Maybe I didn't know what I know now, which is that distance is not an obstacle. Money is NOT an obstacle.
I chickened out; it was too far, too much money.
And I'd left... if not left yiddishkeit, left frumkeit, partly, for a while. And she'd cried, and I guess maybe we decided we didn't know each other anymore. Me because this person I'd thought of as a friend was crying because my socks were too short, and her because this person she'd looked up (me) to had let her down.
How was I supposed to know she looked up to me? What the heck kind of role model, spiritually or otherwise, is an unsteady single struggling working BT mom?
So maybe on some level, I didn't want to go. Because I couldn't be honest about the person I was, and she didn't really want to see the person I was, or help me figure out what kind of person I ought to become. Except she knew I ought to go up. "If you're not going up, you're slipping down."
I have seen a couple of times now that if you really NEED to be somewhere, money isn't going to stop you. Distance isn't going to stop you. We got to Calgary for Jeremy's funeral. We got to Israel because my father needed me to go. I got to Toronto for his funeral, a couple of days later.
Money and distance shouldn't have stopped me from getting to her wedding.
She's never asked why I didn't come, but if it was now - I would go.

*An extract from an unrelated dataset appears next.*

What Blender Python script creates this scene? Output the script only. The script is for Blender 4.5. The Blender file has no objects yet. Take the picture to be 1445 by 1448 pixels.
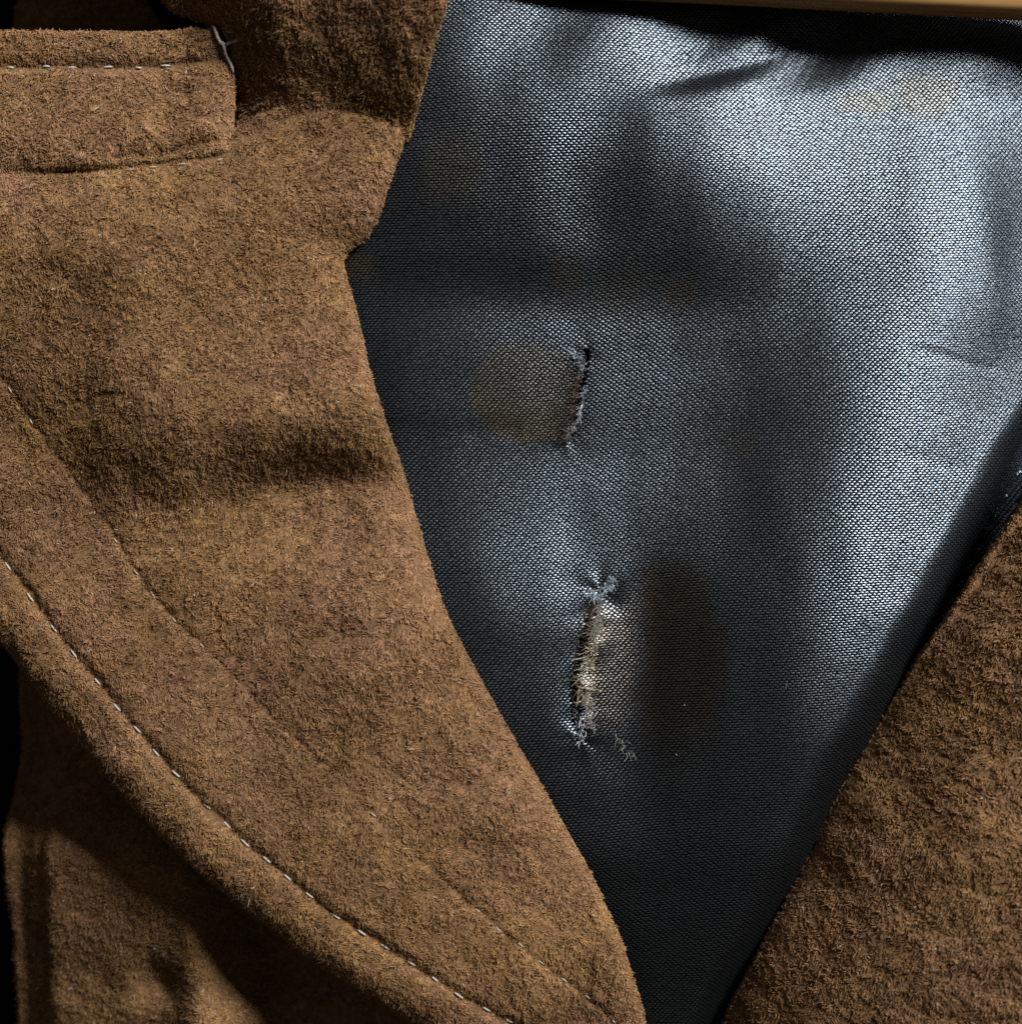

Not to Montreal, but to Israel... to stand up in any way I could for this person who'd meant so much to me.
And now, she's grown into a wonderful, beautiful Jewish woman, a mother of four, who may not be as brazen on the outside as the one I admired in high school, but who is undoubtedly far, far stronger and more certain of who she is on the inside.
I sure hope I get to spend time with her while she's in town.